The Old Coot audits the zoo

Feeding time at the zoo! That’s my topic this week. But it’s a zoo without bars – it’s a restaurant – it’s a snack bar – a deli – our kitchens and dining rooms. The attractions in this zoo are people; it’s you; it’s me; it’s everybody! We all have unique feeding habits. They change over time. Some for the better, some for the worse. 

Andy Hafer got me going on this – starting it off with two feeding styles that he’d recently noticed. He calls them the food-to-face style and the face-to-food style. People who hold a Whopper, for example, just above the plate and lean in to take huge bites without moving their hands are demonstrating the face-to-food style. You see this a lot with hungry teenagers, a time in life when you get so hungry it hurts (hunger pains). It’s the reason the word “famished” was created.

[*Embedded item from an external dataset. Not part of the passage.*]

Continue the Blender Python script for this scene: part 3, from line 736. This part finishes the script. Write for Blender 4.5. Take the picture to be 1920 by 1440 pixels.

Old guys like me do this too, to minimize the spillage onto our clothes, the stains that we’re famous for – shirts splattered with ketchup, mustard, coffee dribbles, spaghetti sauce and the like. 

It takes skill and patience to handle the opposite feeding style, food to face. Eating soup without leaning in is an art form, one that is well beyond my present state of dexterity. I’m so close to the soup bowl that the steam makes my hair frizzle. Spaghetti is another item that is hard to transport from the plate to your mouth. It requires a partial face-to-food style. The average person employs both food styles, though one style usually dominates their feeding habits. Sometimes, it depends on where they are, at home or in public.

Of course, feeding time at the zoo reveals more varied eating habits than food-to-face and face-to-food. There are the endless chewers, on par with a cow chewing its cud – the gulp it down wolvers – the wash it down with drink, skipping the chewing function. Then, there are the people who eat with their eyes closed or their mouth’s open. You see the latter on many of the morning TV shows, where a chef is on the set, cooking up an exotic dish. The TV personalities sample the results, digging in like starved teenagers and talking as they chew with their mouths full of food. 

People who cut up all the food at once use another feeding style. The opposite style is seen with people who cut a bite’s worth at a time, swapping their knife and fork from one hand to the other, unless they employ the European style of eating and never switch the utensils. It’s a style I’ve tried to master but never succeeded. There are people who eat one item one their plate, finish it, and move to the next one. Most of us mix it up, moving around the plate in a random fashion. Picky eaters are yet another style on display in the human eating zoo; they leave large, untouched portions on their plates. A kid thing? Sure. But adults do it too. 

How about dessert eating styles? Do you save the best for last? Or dig into the best part first, eating the fudge off a hot fudge sundae for example. I confess; I do the opposite; I save the best for last. When presented with a slice of cake I finish off the cake part first and then go for the frosting. I haven’t been able to break the habit which I developed when I was a boy and my mother let me “lick the beaters” after she finished making the frosting in her Mixmaster. I’m a frosting addict. 

So, what style eater are you? If you dare, you can find out by eating in front of a mirror. You may get a big surprise. You may never feel comfortable eating in public again. I tried it. Now I limit my public food consumption to hot dogs, in spite of the mustard stains that invariably decorate my clothes. My feeding style is called “Old Coot Stain Master”.